■ RECORDED INFORMATION ■
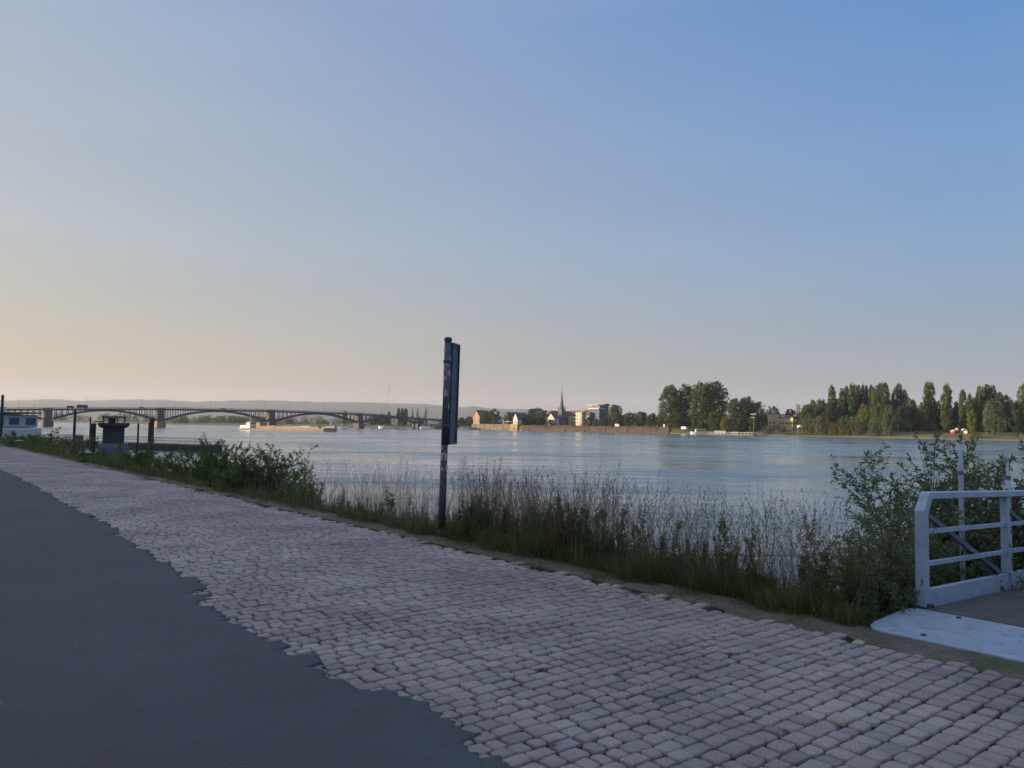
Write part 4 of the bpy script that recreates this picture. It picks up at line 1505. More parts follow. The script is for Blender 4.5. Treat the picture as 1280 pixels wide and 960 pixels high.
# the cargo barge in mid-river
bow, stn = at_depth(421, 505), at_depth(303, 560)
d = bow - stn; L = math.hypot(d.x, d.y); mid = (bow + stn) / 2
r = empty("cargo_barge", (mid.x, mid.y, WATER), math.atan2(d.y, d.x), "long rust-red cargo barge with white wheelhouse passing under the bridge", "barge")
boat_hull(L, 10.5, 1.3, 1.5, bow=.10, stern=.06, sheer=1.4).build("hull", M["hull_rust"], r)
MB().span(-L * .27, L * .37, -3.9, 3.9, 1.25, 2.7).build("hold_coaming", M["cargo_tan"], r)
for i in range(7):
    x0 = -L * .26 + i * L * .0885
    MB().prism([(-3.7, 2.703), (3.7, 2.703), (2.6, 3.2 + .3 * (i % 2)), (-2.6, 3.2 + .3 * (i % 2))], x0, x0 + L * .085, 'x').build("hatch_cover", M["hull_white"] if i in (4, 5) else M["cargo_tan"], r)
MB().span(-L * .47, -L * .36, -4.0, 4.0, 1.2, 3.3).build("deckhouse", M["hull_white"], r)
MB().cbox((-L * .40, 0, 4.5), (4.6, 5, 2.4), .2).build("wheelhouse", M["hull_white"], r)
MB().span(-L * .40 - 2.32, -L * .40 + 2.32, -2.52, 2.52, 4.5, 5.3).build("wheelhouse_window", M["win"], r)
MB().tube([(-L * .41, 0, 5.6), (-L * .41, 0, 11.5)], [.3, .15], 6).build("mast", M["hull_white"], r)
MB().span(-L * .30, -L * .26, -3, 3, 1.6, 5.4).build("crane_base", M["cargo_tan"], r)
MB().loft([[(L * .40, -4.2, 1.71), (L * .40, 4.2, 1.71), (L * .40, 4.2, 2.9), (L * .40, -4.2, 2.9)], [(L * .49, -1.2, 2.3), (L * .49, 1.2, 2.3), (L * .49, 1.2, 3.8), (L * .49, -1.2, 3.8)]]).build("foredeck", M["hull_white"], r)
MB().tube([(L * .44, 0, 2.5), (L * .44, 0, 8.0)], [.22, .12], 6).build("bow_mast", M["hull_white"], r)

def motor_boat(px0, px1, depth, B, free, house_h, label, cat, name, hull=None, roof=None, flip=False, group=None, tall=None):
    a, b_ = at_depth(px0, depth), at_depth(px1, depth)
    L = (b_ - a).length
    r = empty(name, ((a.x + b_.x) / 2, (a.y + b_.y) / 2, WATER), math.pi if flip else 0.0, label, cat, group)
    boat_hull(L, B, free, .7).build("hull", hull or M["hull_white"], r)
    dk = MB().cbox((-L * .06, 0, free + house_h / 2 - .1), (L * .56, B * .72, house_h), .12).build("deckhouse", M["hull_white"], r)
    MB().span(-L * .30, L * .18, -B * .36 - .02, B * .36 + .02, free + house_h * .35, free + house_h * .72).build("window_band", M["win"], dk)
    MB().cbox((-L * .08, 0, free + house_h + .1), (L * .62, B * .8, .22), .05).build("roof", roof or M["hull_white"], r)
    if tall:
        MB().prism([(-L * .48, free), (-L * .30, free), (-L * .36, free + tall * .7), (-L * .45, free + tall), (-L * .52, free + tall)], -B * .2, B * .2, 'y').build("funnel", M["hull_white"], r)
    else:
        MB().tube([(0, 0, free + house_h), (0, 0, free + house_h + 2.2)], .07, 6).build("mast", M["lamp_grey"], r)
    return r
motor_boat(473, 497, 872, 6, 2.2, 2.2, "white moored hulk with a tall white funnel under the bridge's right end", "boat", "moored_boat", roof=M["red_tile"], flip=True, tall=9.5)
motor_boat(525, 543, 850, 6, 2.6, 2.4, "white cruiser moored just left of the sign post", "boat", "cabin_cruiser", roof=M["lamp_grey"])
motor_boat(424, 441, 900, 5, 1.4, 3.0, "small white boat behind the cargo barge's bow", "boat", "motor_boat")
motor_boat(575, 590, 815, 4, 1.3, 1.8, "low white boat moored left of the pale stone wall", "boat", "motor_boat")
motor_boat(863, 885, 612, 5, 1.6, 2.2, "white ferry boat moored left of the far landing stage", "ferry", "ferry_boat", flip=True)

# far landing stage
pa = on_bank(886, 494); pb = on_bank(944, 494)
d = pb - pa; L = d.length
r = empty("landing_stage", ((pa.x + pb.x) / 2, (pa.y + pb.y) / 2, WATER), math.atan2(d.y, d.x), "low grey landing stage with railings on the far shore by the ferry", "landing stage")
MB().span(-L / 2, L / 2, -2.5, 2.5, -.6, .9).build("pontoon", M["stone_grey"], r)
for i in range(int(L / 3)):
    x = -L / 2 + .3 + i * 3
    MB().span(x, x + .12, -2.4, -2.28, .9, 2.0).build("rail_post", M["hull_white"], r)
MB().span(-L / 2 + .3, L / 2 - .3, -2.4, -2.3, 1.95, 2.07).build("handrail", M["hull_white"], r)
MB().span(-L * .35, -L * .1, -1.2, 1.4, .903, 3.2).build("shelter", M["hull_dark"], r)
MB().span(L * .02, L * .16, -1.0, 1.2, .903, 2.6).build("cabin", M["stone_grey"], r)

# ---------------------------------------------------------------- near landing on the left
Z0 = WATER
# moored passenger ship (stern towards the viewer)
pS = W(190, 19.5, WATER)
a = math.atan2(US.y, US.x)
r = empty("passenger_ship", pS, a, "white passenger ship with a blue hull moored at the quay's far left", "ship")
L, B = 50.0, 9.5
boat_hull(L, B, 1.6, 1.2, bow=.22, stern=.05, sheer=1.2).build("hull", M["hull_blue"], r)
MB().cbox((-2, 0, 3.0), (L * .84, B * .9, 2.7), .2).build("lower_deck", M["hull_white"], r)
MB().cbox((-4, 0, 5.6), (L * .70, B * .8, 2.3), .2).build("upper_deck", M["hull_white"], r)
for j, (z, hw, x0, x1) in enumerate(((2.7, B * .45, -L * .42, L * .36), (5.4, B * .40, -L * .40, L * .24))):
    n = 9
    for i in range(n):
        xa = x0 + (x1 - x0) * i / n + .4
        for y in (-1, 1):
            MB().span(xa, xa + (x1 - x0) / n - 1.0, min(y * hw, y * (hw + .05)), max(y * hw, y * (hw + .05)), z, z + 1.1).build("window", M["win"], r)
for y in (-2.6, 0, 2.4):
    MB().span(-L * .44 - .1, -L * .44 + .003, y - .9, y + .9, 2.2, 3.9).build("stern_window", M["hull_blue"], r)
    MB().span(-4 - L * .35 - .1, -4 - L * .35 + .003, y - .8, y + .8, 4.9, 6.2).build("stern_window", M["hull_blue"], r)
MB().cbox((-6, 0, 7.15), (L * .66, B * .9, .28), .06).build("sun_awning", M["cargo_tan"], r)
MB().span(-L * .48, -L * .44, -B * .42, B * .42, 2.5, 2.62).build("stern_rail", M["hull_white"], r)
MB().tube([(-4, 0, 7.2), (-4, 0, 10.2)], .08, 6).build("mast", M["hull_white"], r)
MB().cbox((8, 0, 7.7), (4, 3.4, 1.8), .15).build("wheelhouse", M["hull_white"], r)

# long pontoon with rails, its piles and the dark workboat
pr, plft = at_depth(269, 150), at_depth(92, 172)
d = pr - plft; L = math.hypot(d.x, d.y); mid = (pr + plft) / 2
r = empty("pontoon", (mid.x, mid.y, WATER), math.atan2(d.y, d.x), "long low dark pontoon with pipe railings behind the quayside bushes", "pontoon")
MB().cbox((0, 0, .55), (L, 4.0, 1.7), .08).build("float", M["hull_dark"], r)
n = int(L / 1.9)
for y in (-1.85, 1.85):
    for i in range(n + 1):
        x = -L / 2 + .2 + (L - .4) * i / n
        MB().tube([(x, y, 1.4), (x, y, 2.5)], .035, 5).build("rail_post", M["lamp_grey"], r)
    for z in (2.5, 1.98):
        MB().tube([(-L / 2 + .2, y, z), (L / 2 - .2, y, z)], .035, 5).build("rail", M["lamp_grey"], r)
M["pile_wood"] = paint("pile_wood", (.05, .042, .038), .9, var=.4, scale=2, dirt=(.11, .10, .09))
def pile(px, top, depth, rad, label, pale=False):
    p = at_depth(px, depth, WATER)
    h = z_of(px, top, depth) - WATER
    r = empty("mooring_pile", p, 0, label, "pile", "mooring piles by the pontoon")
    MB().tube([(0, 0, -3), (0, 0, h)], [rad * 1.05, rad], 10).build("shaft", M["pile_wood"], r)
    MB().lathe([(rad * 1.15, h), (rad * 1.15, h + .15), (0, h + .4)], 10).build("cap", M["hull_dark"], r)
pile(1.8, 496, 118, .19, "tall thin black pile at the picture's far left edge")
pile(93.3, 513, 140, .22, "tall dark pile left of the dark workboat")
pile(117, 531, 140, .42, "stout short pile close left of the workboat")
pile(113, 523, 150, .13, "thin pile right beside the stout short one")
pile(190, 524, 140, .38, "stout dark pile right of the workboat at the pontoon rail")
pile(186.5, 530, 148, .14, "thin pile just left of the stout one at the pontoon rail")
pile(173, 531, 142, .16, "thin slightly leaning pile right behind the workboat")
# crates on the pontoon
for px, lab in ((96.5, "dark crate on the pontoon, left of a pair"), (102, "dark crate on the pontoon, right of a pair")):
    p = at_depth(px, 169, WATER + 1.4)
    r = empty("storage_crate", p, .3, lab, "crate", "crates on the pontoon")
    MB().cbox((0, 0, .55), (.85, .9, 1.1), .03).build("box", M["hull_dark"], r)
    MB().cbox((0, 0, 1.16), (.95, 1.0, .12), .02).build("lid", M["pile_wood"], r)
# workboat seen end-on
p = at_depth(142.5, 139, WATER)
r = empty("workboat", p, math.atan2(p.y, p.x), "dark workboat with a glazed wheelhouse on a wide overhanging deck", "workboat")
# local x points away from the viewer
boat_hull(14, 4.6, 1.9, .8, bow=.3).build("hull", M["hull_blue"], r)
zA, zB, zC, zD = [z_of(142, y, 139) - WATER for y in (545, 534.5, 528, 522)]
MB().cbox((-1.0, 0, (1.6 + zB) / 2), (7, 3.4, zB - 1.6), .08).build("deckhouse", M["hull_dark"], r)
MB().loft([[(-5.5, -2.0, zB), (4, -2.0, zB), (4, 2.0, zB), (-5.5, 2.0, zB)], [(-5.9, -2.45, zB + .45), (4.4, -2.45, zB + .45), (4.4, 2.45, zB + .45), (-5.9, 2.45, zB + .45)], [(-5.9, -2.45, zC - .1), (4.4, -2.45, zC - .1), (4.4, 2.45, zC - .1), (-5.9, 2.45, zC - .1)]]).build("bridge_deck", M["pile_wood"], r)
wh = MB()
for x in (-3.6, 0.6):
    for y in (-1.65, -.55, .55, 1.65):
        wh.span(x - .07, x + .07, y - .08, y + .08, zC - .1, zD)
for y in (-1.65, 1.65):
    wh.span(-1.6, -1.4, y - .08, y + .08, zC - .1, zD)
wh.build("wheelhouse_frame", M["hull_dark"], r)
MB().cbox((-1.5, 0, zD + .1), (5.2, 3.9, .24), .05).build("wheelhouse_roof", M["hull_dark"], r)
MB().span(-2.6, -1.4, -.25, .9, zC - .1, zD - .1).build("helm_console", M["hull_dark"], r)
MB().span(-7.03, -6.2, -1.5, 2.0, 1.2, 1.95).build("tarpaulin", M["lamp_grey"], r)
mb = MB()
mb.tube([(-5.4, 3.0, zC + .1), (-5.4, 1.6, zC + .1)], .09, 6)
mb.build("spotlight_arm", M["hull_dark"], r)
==
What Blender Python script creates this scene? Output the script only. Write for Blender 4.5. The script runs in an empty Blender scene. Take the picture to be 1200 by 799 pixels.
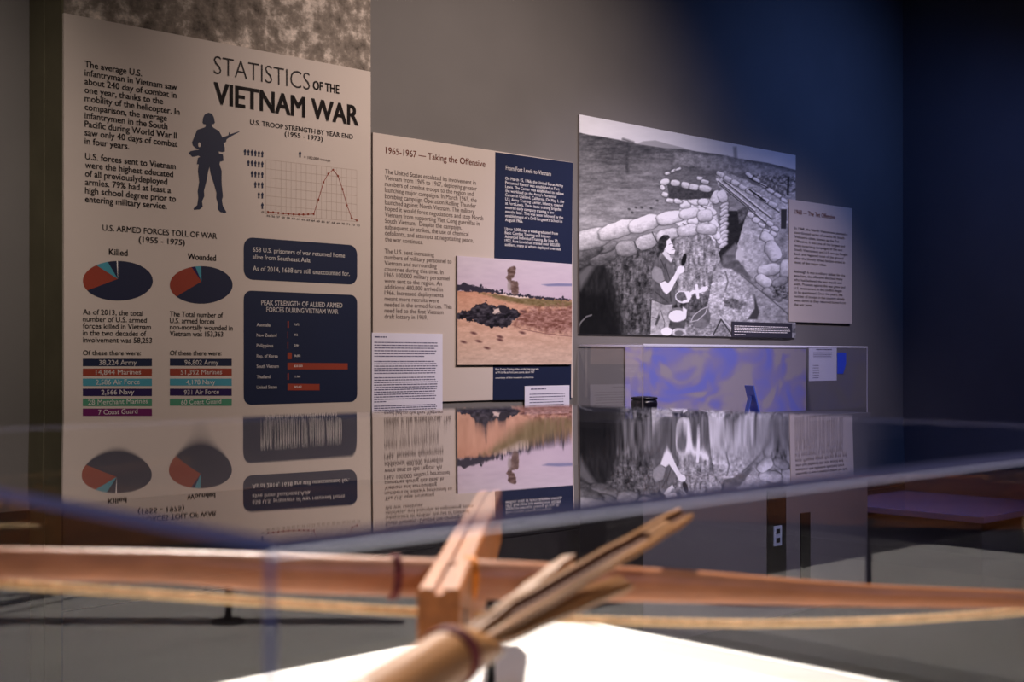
...
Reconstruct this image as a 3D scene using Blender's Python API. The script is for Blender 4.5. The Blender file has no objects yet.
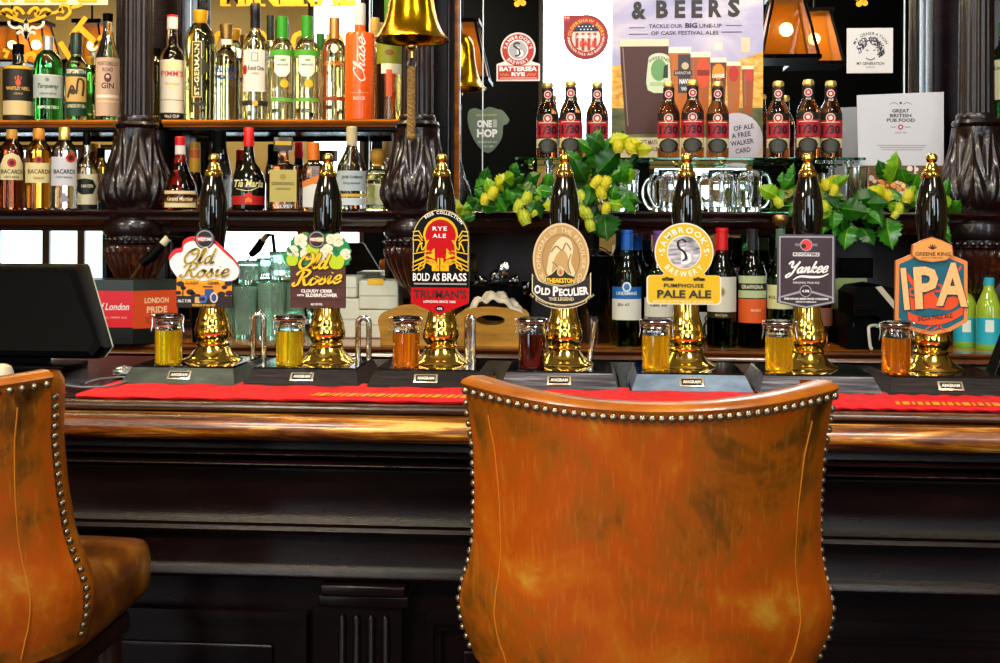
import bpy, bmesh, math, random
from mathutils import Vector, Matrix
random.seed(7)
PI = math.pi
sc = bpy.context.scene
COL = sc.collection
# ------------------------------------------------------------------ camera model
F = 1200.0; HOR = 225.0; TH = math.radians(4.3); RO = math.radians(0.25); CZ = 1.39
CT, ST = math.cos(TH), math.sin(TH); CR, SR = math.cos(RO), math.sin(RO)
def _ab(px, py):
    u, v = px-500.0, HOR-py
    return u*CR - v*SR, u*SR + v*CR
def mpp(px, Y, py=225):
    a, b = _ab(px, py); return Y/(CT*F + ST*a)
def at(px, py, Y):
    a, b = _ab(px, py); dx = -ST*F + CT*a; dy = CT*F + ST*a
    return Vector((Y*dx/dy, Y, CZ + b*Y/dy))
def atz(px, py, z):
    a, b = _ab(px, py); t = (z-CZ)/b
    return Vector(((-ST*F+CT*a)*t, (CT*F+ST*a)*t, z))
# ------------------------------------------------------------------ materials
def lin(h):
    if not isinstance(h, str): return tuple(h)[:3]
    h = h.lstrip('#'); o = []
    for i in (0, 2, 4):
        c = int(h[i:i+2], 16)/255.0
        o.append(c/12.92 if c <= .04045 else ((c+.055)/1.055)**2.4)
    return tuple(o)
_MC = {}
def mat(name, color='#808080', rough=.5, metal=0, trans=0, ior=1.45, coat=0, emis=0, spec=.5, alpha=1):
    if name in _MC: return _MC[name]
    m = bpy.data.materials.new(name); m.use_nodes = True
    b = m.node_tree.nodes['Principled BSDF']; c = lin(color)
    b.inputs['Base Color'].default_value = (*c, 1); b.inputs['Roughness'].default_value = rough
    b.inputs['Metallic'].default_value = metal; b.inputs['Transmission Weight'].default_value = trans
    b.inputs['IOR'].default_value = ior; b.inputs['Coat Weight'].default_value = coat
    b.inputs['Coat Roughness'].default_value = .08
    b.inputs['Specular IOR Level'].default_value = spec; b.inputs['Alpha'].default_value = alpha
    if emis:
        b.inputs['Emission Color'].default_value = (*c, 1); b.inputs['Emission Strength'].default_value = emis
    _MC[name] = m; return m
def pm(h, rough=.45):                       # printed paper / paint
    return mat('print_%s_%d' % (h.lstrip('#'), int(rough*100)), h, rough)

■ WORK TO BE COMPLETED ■
Retype, word for word, every line from the line with "Write part 4" to the line with "MB().tube([(L * .44, 0, 2.5), (L", inclusive. Add nothing.

■ ANSWER BELOW ■
Write part 4 of the bpy script that recreates this picture. It picks up at line 1505. More parts follow. The script is for Blender 4.5. Treat the picture as 1280 pixels wide and 960 pixels high.
# the cargo barge in mid-river
bow, stn = at_depth(421, 505), at_depth(303, 560)
d = bow - stn; L = math.hypot(d.x, d.y); mid = (bow + stn) / 2
r = empty("cargo_barge", (mid.x, mid.y, WATER), math.atan2(d.y, d.x), "long rust-red cargo barge with white wheelhouse passing under the bridge", "barge")
boat_hull(L, 10.5, 1.3, 1.5, bow=.10, stern=.06, sheer=1.4).build("hull", M["hull_rust"], r)
MB().span(-L * .27, L * .37, -3.9, 3.9, 1.25, 2.7).build("hold_coaming", M["cargo_tan"], r)
for i in range(7):
    x0 = -L * .26 + i * L * .0885
    MB().prism([(-3.7, 2.703), (3.7, 2.703), (2.6, 3.2 + .3 * (i % 2)), (-2.6, 3.2 + .3 * (i % 2))], x0, x0 + L * .085, 'x').build("hatch_cover", M["hull_white"] if i in (4, 5) else M["cargo_tan"], r)
MB().span(-L * .47, -L * .36, -4.0, 4.0, 1.2, 3.3).build("deckhouse", M["hull_white"], r)
MB().cbox((-L * .40, 0, 4.5), (4.6, 5, 2.4), .2).build("wheelhouse", M["hull_white"], r)
MB().span(-L * .40 - 2.32, -L * .40 + 2.32, -2.52, 2.52, 4.5, 5.3).build("wheelhouse_window", M["win"], r)
MB().tube([(-L * .41, 0, 5.6), (-L * .41, 0, 11.5)], [.3, .15], 6).build("mast", M["hull_white"], r)
MB().span(-L * .30, -L * .26, -3, 3, 1.6, 5.4).build("crane_base", M["cargo_tan"], r)
MB().loft([[(L * .40, -4.2, 1.71), (L * .40, 4.2, 1.71), (L * .40, 4.2, 2.9), (L * .40, -4.2, 2.9)], [(L * .49, -1.2, 2.3), (L * .49, 1.2, 2.3), (L * .49, 1.2, 3.8), (L * .49, -1.2, 3.8)]]).build("foredeck", M["hull_white"], r)
MB().tube([(L * .44, 0, 2.5), (L * .44, 0, 8.0)], [.22, .12], 6).build("bow_mast", M["hull_white"], r)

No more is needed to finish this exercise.